» **Your task**: Omit all pictures, then retype the data exactly as given.
%%
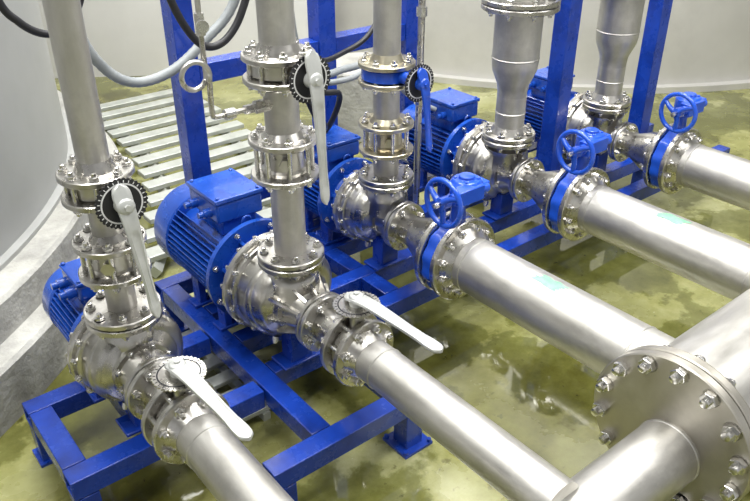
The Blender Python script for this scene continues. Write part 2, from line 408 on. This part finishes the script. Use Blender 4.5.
# ---------------------------------------------------------------- risers with valves
def riser(X,Y,zc0,zc1,zv,r,label,hmat,dmat,bm,leverlen,ldir,lm,so=.17,vm=FLG,tail=.06,wl=.056,bv=None,rb=.085,nb=8,rf=.112):
    T=thing('riser_pipe',(X,Y,.66),label,'pipe','valved riser pipes')
    pair(T,(X,Y,.68),UP,.115,.02,.004,8,.008)
    pipe(T,(X,Y,.70),(X,Y,zc0-.01),r,STEEL)
    th=.018; z=(zc0+zc1)/2
    pair(T,(X,Y,z),UP,rf,th,zc1-zc0-th,nb,.0078,(r,.02),(r,.02),vm)
    C=thing('check_valve',(X,Y,z),'round cast wafer check valve clamped by long studs','valve','wafer check valves')
    g=(zc1-zc0-th)/2
    b=B().lathe([(-g,0),(-g,.072),(-g*.75,.076),(-g*.6,.066),(g*.5,.062),(g*.7,.076),(g,.076),(g,0)],seg=40)
    b.lathe([(.05,.016),(.080,.016),(.080,.021),(.090,.021)],AX((0,0,0),(-.5,-.86,0)),seg=6)
    place('valve_body',b.mesh('valve_body',bm),Matrix.Translation((X,Y,z)),C)
    pipe(T,(X,Y,zc1+.005),(X,Y,zv-.03),r,STEEL)
    pair(T,(X,Y,zv),UP,rf,.018,.052,nb,.0078,(r,.022),(r,.03),vm)
    pipe(T,(X,Y,zv+.04),(X,Y,2.6),r,STEEL)
    lever_valve((X,Y,zv),UP,NY,rb,.05,so,ldir,leverlen,lm,'riser lever valves',hmat,dmat,bv or bm,rd=.072,wl=wl,tail=tail)
riser(XS[0],1.97,.83,.93,1.11,.044,'slim vertical stainless riser pipe with bolted flanges',LEVER,BLACK,CAST,.34,(.06,0,-1),'lever butterfly valve with black dial and long grey handle',rf=.104,rb=.076)
riser(XS[1],1.93,.99,1.11,1.34,.055,'vertical stainless riser pipe with two flanged valves',LEVER,BLACK,CAST,.375,(-.02,0,-1),'lever butterfly valve with black dial and long grey handle',tail=.085)
riser(XS[2],2.22,.81,.92,1.13,.053,'vertical stainless riser pipe with bronze-tinted flanges',BLUEV,BLACK,WARM,.26,(.04,0,-1),'blue-bodied lever butterfly valve with dark dial and blue handle',vm=WARM,so=.195,wl=.05,bv=BLUEV,rb=.100)
for i,X in enumerate(XS[3:]):
    T=thing('riser_pipe',(X,2.22,.66),'thick vertical stainless riser narrowing through reducer to pump','pipe','reducing riser pipes')
    Y=2.22
    pair(T,(X,Y,.68),UP,.125,.022,.004,8,.009,None,(.07,.03))
    pipe(T,(X,Y,.70),(X,Y,.88),.068,STEEL,rings=[.1])
    pipe(T,(X,Y,.88),(X,Y,1.05),.068,STEEL,'reducer',r2=.105)
    pipe(T,(X,Y,1.05),(X,Y,2.6),.105,STEEL,rings=[.005])
    pair(T,(X,Y,1.29),UP,.17,.022,.004,8,.009)
# ---------------------------------------------------------------- frames
def sq(parent,p0,p1,w,name='beam'):
    p0=Vector(p0);p1=Vector(p1);L=(p1-p0).length;h=w/2;t=.007
    b=B()
    o=[(-h,-h),(h,-h),(h,h),(-h,h)]; n=[(-h+t,-h+t),(h-t,-h+t),(h-t,h-t),(-h+t,h-t)]
    vs=[(x,y,0) for x,y in o]+[(x,y,L) for x,y in o]+[(x,y,0) for x,y in n]+[(x,y,L) for x,y in n]
    fs=[]
    for k in range(4):
        j=(k+1)%4
        fs+= [[k,j,4+j,4+k],[8+k,12+k,12+j,8+j],[k,8+k,8+j,j],[4+k,4+j,12+j,12+k]]
    b.add(vs,fs)
    d=(p1-p0).normalized()
    if abs(d.z)>.9: M=Matrix.Translation(p0) if d.z>0 else AX(p0,d)
    else: M=AX(p0,d)
    return place(name,b.mesh(name,BLUE),M,parent,bevel=.003)
def foot(parent,x,y,s=.15):
    b=B(); b.box((x,y,.006),(s,s,.012))
    if s>.12:
        for i in(-1,1):
            for j in(-1,1): b.lathe([(.012,.009),(.024,.009)],Matrix.Translation((x+i*.055,y+j*.055,0)),seg=6)
    place('foot_plate',b.mesh('foot_plate',BLUE),Matrix.Identity(4),parent)
W=.075; Zb=.20
F=thing('equipment_skid',(.6,2.1,0),'blue painted square-tube skid under the small pump','skid','pump skids')
sq(F,(.30,1.88,Zb),(.985,1.88,Zb),W); sq(F,(.30,2.28,Zb),(.985,2.28,Zb),W)
for x in(.34,.60,.80): sq(F,(x,1.92,Zb),(x,2.24,Zb),W)
for x,y in((.34,1.88),(.34,2.28)): sq(F,(x,y,.01),(x,y,Zb-.04),W,'leg'); foot(F,x,y,.1)
F=thing('equipment_skid',(1.2,2.1,0),'blue painted square-tube skid under the large motor','skid','pump skids')
sq(F,(.80,1.52,Zb),(1.44,1.52,Zb),W); sq(F,(.99,2.72,Zb),(1.41,2.72,Zb),W)
for x in(1.03,1.37): sq(F,(x,1.56,Zb),(x,2.68,Zb),W)
for y in(1.94,2.18,2.42): sq(F,(1.07,y,Zb),(1.33,y,Zb),W)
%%
» **Solution for this problem**:
The Blender Python script for this scene continues. Write part 2, from line 408 on. This part finishes the script. Use Blender 4.5.
# ---------------------------------------------------------------- risers with valves
def riser(X,Y,zc0,zc1,zv,r,label,hmat,dmat,bm,leverlen,ldir,lm,so=.17,vm=FLG,tail=.06,wl=.056,bv=None,rb=.085,nb=8,rf=.112):
    T=thing('riser_pipe',(X,Y,.66),label,'pipe','valved riser pipes')
    pair(T,(X,Y,.68),UP,.115,.02,.004,8,.008)
    pipe(T,(X,Y,.70),(X,Y,zc0-.01),r,STEEL)
    th=.018; z=(zc0+zc1)/2
    pair(T,(X,Y,z),UP,rf,th,zc1-zc0-th,nb,.0078,(r,.02),(r,.02),vm)
    C=thing('check_valve',(X,Y,z),'round cast wafer check valve clamped by long studs','valve','wafer check valves')
    g=(zc1-zc0-th)/2
    b=B().lathe([(-g,0),(-g,.072),(-g*.75,.076),(-g*.6,.066),(g*.5,.062),(g*.7,.076),(g,.076),(g,0)],seg=40)
    b.lathe([(.05,.016),(.080,.016),(.080,.021),(.090,.021)],AX((0,0,0),(-.5,-.86,0)),seg=6)
    place('valve_body',b.mesh('valve_body',bm),Matrix.Translation((X,Y,z)),C)
    pipe(T,(X,Y,zc1+.005),(X,Y,zv-.03),r,STEEL)
    pair(T,(X,Y,zv),UP,rf,.018,.052,nb,.0078,(r,.022),(r,.03),vm)
    pipe(T,(X,Y,zv+.04),(X,Y,2.6),r,STEEL)
    lever_valve((X,Y,zv),UP,NY,rb,.05,so,ldir,leverlen,lm,'riser lever valves',hmat,dmat,bv or bm,rd=.072,wl=wl,tail=tail)
riser(XS[0],1.97,.83,.93,1.11,.044,'slim vertical stainless riser pipe with bolted flanges',LEVER,BLACK,CAST,.34,(.06,0,-1),'lever butterfly valve with black dial and long grey handle',rf=.104,rb=.076)
riser(XS[1],1.93,.99,1.11,1.34,.055,'vertical stainless riser pipe with two flanged valves',LEVER,BLACK,CAST,.375,(-.02,0,-1),'lever butterfly valve with black dial and long grey handle',tail=.085)
riser(XS[2],2.22,.81,.92,1.13,.053,'vertical stainless riser pipe with bronze-tinted flanges',BLUEV,BLACK,WARM,.26,(.04,0,-1),'blue-bodied lever butterfly valve with dark dial and blue handle',vm=WARM,so=.195,wl=.05,bv=BLUEV,rb=.100)
for i,X in enumerate(XS[3:]):
    T=thing('riser_pipe',(X,2.22,.66),'thick vertical stainless riser narrowing through reducer to pump','pipe','reducing riser pipes')
    Y=2.22
    pair(T,(X,Y,.68),UP,.125,.022,.004,8,.009,None,(.07,.03))
    pipe(T,(X,Y,.70),(X,Y,.88),.068,STEEL,rings=[.1])
    pipe(T,(X,Y,.88),(X,Y,1.05),.068,STEEL,'reducer',r2=.105)
    pipe(T,(X,Y,1.05),(X,Y,2.6),.105,STEEL,rings=[.005])
    pair(T,(X,Y,1.29),UP,.17,.022,.004,8,.009)
# ---------------------------------------------------------------- frames
def sq(parent,p0,p1,w,name='beam'):
    p0=Vector(p0);p1=Vector(p1);L=(p1-p0).length;h=w/2;t=.007
    b=B()
    o=[(-h,-h),(h,-h),(h,h),(-h,h)]; n=[(-h+t,-h+t),(h-t,-h+t),(h-t,h-t),(-h+t,h-t)]
    vs=[(x,y,0) for x,y in o]+[(x,y,L) for x,y in o]+[(x,y,0) for x,y in n]+[(x,y,L) for x,y in n]
    fs=[]
    for k in range(4):
        j=(k+1)%4
        fs+= [[k,j,4+j,4+k],[8+k,12+k,12+j,8+j],[k,8+k,8+j,j],[4+k,4+j,12+j,12+k]]
    b.add(vs,fs)
    d=(p1-p0).normalized()
    if abs(d.z)>.9: M=Matrix.Translation(p0) if d.z>0 else AX(p0,d)
    else: M=AX(p0,d)
    return place(name,b.mesh(name,BLUE),M,parent,bevel=.003)
def foot(parent,x,y,s=.15):
    b=B(); b.box((x,y,.006),(s,s,.012))
    if s>.12:
        for i in(-1,1):
            for j in(-1,1): b.lathe([(.012,.009),(.024,.009)],Matrix.Translation((x+i*.055,y+j*.055,0)),seg=6)
    place('foot_plate',b.mesh('foot_plate',BLUE),Matrix.Identity(4),parent)
W=.075; Zb=.20
F=thing('equipment_skid',(.6,2.1,0),'blue painted square-tube skid under the small pump','skid','pump skids')
sq(F,(.30,1.88,Zb),(.985,1.88,Zb),W); sq(F,(.30,2.28,Zb),(.985,2.28,Zb),W)
for x in(.34,.60,.80): sq(F,(x,1.92,Zb),(x,2.24,Zb),W)
for x,y in((.34,1.88),(.34,2.28)): sq(F,(x,y,.01),(x,y,Zb-.04),W,'leg'); foot(F,x,y,.1)
F=thing('equipment_skid',(1.2,2.1,0),'blue painted square-tube skid under the large motor','skid','pump skids')
sq(F,(.80,1.52,Zb),(1.44,1.52,Zb),W); sq(F,(.99,2.72,Zb),(1.41,2.72,Zb),W)
for x in(1.03,1.37): sq(F,(x,1.56,Zb),(x,2.68,Zb),W)
for y in(1.94,2.18,2.42): sq(F,(1.07,y,Zb),(1.33,y,Zb),W)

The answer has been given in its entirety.